-- start --
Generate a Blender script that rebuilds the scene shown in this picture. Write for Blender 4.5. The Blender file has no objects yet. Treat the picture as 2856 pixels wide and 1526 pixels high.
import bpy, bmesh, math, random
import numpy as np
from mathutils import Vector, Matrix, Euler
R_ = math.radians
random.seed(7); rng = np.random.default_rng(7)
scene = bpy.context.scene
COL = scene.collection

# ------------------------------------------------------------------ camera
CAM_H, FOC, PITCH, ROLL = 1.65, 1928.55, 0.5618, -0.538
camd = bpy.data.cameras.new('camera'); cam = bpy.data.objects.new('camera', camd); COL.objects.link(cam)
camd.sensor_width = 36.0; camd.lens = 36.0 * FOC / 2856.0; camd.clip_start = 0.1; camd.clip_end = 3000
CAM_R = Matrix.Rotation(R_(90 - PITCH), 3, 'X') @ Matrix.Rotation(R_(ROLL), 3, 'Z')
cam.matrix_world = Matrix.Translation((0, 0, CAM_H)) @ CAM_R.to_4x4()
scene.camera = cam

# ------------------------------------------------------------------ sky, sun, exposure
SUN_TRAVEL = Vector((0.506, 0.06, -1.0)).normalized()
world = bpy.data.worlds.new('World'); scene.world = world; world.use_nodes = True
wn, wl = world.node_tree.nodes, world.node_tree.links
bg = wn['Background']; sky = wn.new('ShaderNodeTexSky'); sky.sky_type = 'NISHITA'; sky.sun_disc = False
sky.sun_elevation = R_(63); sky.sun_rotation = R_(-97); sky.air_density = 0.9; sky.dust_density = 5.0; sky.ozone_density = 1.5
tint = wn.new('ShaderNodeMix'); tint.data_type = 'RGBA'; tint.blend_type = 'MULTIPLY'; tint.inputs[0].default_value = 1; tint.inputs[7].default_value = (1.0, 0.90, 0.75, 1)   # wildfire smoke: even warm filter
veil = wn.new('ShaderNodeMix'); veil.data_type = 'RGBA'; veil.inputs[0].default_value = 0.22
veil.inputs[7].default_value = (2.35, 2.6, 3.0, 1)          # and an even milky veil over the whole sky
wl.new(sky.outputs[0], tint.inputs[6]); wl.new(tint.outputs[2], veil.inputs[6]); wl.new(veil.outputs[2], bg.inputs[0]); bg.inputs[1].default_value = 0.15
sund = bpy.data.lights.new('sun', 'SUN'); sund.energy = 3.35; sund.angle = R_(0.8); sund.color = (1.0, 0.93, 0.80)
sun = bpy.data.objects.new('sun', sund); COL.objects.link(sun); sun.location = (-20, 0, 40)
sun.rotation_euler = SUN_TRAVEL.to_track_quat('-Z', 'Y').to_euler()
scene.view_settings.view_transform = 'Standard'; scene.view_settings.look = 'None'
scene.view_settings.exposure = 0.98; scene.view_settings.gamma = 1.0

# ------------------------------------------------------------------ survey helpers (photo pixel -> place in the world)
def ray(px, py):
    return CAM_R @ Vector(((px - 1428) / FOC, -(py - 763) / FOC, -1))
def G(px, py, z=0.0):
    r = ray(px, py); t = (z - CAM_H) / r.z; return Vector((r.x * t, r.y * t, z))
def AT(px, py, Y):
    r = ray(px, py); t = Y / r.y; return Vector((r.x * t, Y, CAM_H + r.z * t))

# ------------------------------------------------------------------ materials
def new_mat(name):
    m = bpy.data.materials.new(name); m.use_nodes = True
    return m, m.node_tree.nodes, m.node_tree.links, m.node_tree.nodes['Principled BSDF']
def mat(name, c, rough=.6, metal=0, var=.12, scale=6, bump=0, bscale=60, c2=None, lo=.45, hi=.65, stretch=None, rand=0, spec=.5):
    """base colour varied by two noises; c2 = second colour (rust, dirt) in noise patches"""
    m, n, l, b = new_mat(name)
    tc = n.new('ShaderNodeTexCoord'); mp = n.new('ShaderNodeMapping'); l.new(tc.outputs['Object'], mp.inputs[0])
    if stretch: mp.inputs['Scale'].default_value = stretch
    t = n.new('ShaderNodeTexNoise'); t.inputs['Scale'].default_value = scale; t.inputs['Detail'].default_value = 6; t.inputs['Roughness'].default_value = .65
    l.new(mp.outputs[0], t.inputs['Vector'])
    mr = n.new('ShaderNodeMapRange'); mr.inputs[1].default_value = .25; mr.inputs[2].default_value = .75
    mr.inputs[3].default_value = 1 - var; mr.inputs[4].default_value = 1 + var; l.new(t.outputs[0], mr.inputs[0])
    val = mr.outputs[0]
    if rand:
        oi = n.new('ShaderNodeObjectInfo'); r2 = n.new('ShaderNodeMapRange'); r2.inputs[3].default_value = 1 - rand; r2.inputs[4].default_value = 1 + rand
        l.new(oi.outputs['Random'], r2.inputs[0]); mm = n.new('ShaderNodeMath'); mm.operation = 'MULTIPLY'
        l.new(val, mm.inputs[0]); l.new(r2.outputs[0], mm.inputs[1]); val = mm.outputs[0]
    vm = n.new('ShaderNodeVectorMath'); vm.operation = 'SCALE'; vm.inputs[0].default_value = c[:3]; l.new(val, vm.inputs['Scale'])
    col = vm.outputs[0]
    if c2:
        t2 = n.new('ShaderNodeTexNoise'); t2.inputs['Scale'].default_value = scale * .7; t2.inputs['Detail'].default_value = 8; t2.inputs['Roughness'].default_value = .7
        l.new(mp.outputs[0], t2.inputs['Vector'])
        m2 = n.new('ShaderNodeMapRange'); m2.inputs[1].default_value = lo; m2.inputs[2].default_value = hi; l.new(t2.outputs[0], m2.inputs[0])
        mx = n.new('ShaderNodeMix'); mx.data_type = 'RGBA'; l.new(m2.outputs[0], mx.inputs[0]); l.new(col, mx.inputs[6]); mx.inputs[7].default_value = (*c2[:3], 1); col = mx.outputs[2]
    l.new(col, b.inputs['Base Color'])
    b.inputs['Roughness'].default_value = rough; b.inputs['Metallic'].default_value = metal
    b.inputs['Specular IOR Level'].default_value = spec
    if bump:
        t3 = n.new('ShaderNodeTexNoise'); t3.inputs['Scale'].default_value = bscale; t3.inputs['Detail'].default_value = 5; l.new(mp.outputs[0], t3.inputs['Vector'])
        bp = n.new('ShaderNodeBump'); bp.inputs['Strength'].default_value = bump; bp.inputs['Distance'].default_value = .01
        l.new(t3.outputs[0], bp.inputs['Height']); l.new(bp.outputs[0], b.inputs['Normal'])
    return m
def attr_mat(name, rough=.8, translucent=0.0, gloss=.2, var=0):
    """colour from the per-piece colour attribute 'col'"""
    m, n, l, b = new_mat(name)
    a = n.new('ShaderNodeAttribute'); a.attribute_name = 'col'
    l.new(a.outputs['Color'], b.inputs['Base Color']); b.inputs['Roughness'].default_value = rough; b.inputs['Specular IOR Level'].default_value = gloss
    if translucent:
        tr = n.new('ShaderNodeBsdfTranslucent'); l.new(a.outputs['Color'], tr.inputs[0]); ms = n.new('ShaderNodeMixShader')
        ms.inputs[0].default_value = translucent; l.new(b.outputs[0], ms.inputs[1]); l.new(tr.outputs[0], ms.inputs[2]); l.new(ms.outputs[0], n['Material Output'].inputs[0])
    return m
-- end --
* **Set exercise**:
Your task is to print the whole listing again exactly.

* **Result of this exercise**:
Generate a Blender script that rebuilds the scene shown in this picture. Write for Blender 4.5. The Blender file has no objects yet. Treat the picture as 2856 pixels wide and 1526 pixels high.
import bpy, bmesh, math, random
import numpy as np
from mathutils import Vector, Matrix, Euler
R_ = math.radians
random.seed(7); rng = np.random.default_rng(7)
scene = bpy.context.scene
COL = scene.collection

# ------------------------------------------------------------------ camera
CAM_H, FOC, PITCH, ROLL = 1.65, 1928.55, 0.5618, -0.538
camd = bpy.data.cameras.new('camera'); cam = bpy.data.objects.new('camera', camd); COL.objects.link(cam)
camd.sensor_width = 36.0; camd.lens = 36.0 * FOC / 2856.0; camd.clip_start = 0.1; camd.clip_end = 3000
CAM_R = Matrix.Rotation(R_(90 - PITCH), 3, 'X') @ Matrix.Rotation(R_(ROLL), 3, 'Z')
cam.matrix_world = Matrix.Translation((0, 0, CAM_H)) @ CAM_R.to_4x4()
scene.camera = cam

# ------------------------------------------------------------------ sky, sun, exposure
SUN_TRAVEL = Vector((0.506, 0.06, -1.0)).normalized()
world = bpy.data.worlds.new('World'); scene.world = world; world.use_nodes = True
wn, wl = world.node_tree.nodes, world.node_tree.links
bg = wn['Background']; sky = wn.new('ShaderNodeTexSky'); sky.sky_type = 'NISHITA'; sky.sun_disc = False
sky.sun_elevation = R_(63); sky.sun_rotation = R_(-97); sky.air_density = 0.9; sky.dust_density = 5.0; sky.ozone_density = 1.5
tint = wn.new('ShaderNodeMix'); tint.data_type = 'RGBA'; tint.blend_type = 'MULTIPLY'; tint.inputs[0].default_value = 1; tint.inputs[7].default_value = (1.0, 0.90, 0.75, 1)   # wildfire smoke: even warm filter
veil = wn.new('ShaderNodeMix'); veil.data_type = 'RGBA'; veil.inputs[0].default_value = 0.22
veil.inputs[7].default_value = (2.35, 2.6, 3.0, 1)          # and an even milky veil over the whole sky
wl.new(sky.outputs[0], tint.inputs[6]); wl.new(tint.outputs[2], veil.inputs[6]); wl.new(veil.outputs[2], bg.inputs[0]); bg.inputs[1].default_value = 0.15
sund = bpy.data.lights.new('sun', 'SUN'); sund.energy = 3.35; sund.angle = R_(0.8); sund.color = (1.0, 0.93, 0.80)
sun = bpy.data.objects.new('sun', sund); COL.objects.link(sun); sun.location = (-20, 0, 40)
sun.rotation_euler = SUN_TRAVEL.to_track_quat('-Z', 'Y').to_euler()
scene.view_settings.view_transform = 'Standard'; scene.view_settings.look = 'None'
scene.view_settings.exposure = 0.98; scene.view_settings.gamma = 1.0

# ------------------------------------------------------------------ survey helpers (photo pixel -> place in the world)
def ray(px, py):
    return CAM_R @ Vector(((px - 1428) / FOC, -(py - 763) / FOC, -1))
def G(px, py, z=0.0):
    r = ray(px, py); t = (z - CAM_H) / r.z; return Vector((r.x * t, r.y * t, z))
def AT(px, py, Y):
    r = ray(px, py); t = Y / r.y; return Vector((r.x * t, Y, CAM_H + r.z * t))

# ------------------------------------------------------------------ materials
def new_mat(name):
    m = bpy.data.materials.new(name); m.use_nodes = True
    return m, m.node_tree.nodes, m.node_tree.links, m.node_tree.nodes['Principled BSDF']
def mat(name, c, rough=.6, metal=0, var=.12, scale=6, bump=0, bscale=60, c2=None, lo=.45, hi=.65, stretch=None, rand=0, spec=.5):
    """base colour varied by two noises; c2 = second colour (rust, dirt) in noise patches"""
    m, n, l, b = new_mat(name)
    tc = n.new('ShaderNodeTexCoord'); mp = n.new('ShaderNodeMapping'); l.new(tc.outputs['Object'], mp.inputs[0])
    if stretch: mp.inputs['Scale'].default_value = stretch
    t = n.new('ShaderNodeTexNoise'); t.inputs['Scale'].default_value = scale; t.inputs['Detail'].default_value = 6; t.inputs['Roughness'].default_value = .65
    l.new(mp.outputs[0], t.inputs['Vector'])
    mr = n.new('ShaderNodeMapRange'); mr.inputs[1].default_value = .25; mr.inputs[2].default_value = .75
    mr.inputs[3].default_value = 1 - var; mr.inputs[4].default_value = 1 + var; l.new(t.outputs[0], mr.inputs[0])
    val = mr.outputs[0]
    if rand:
        oi = n.new('ShaderNodeObjectInfo'); r2 = n.new('ShaderNodeMapRange'); r2.inputs[3].default_value = 1 - rand; r2.inputs[4].default_value = 1 + rand
        l.new(oi.outputs['Random'], r2.inputs[0]); mm = n.new('ShaderNodeMath'); mm.operation = 'MULTIPLY'
        l.new(val, mm.inputs[0]); l.new(r2.outputs[0], mm.inputs[1]); val = mm.outputs[0]
    vm = n.new('ShaderNodeVectorMath'); vm.operation = 'SCALE'; vm.inputs[0].default_value = c[:3]; l.new(val, vm.inputs['Scale'])
    col = vm.outputs[0]
    if c2:
        t2 = n.new('ShaderNodeTexNoise'); t2.inputs['Scale'].default_value = scale * .7; t2.inputs['Detail'].default_value = 8; t2.inputs['Roughness'].default_value = .7
        l.new(mp.outputs[0], t2.inputs['Vector'])
        m2 = n.new('ShaderNodeMapRange'); m2.inputs[1].default_value = lo; m2.inputs[2].default_value = hi; l.new(t2.outputs[0], m2.inputs[0])
        mx = n.new('ShaderNodeMix'); mx.data_type = 'RGBA'; l.new(m2.outputs[0], mx.inputs[0]); l.new(col, mx.inputs[6]); mx.inputs[7].default_value = (*c2[:3], 1); col = mx.outputs[2]
    l.new(col, b.inputs['Base Color'])
    b.inputs['Roughness'].default_value = rough; b.inputs['Metallic'].default_value = metal
    b.inputs['Specular IOR Level'].default_value = spec
    if bump:
        t3 = n.new('ShaderNodeTexNoise'); t3.inputs['Scale'].default_value = bscale; t3.inputs['Detail'].default_value = 5; l.new(mp.outputs[0], t3.inputs['Vector'])
        bp = n.new('ShaderNodeBump'); bp.inputs['Strength'].default_value = bump; bp.inputs['Distance'].default_value = .01
        l.new(t3.outputs[0], bp.inputs['Height']); l.new(bp.outputs[0], b.inputs['Normal'])
    return m
def attr_mat(name, rough=.8, translucent=0.0, gloss=.2, var=0):
    """colour from the per-piece colour attribute 'col'"""
    m, n, l, b = new_mat(name)
    a = n.new('ShaderNodeAttribute'); a.attribute_name = 'col'
    l.new(a.outputs['Color'], b.inputs['Base Color']); b.inputs['Roughness'].default_value = rough; b.inputs['Specular IOR Level'].default_value = gloss
    if translucent:
        tr = n.new('ShaderNodeBsdfTranslucent'); l.new(a.outputs['Color'], tr.inputs[0]); ms = n.new('ShaderNodeMixShader')
        ms.inputs[0].default_value = translucent; l.new(b.outputs[0], ms.inputs[1]); l.new(tr.outputs[0], ms.inputs[2]); l.new(ms.outputs[0], n['Material Output'].inputs[0])
    return m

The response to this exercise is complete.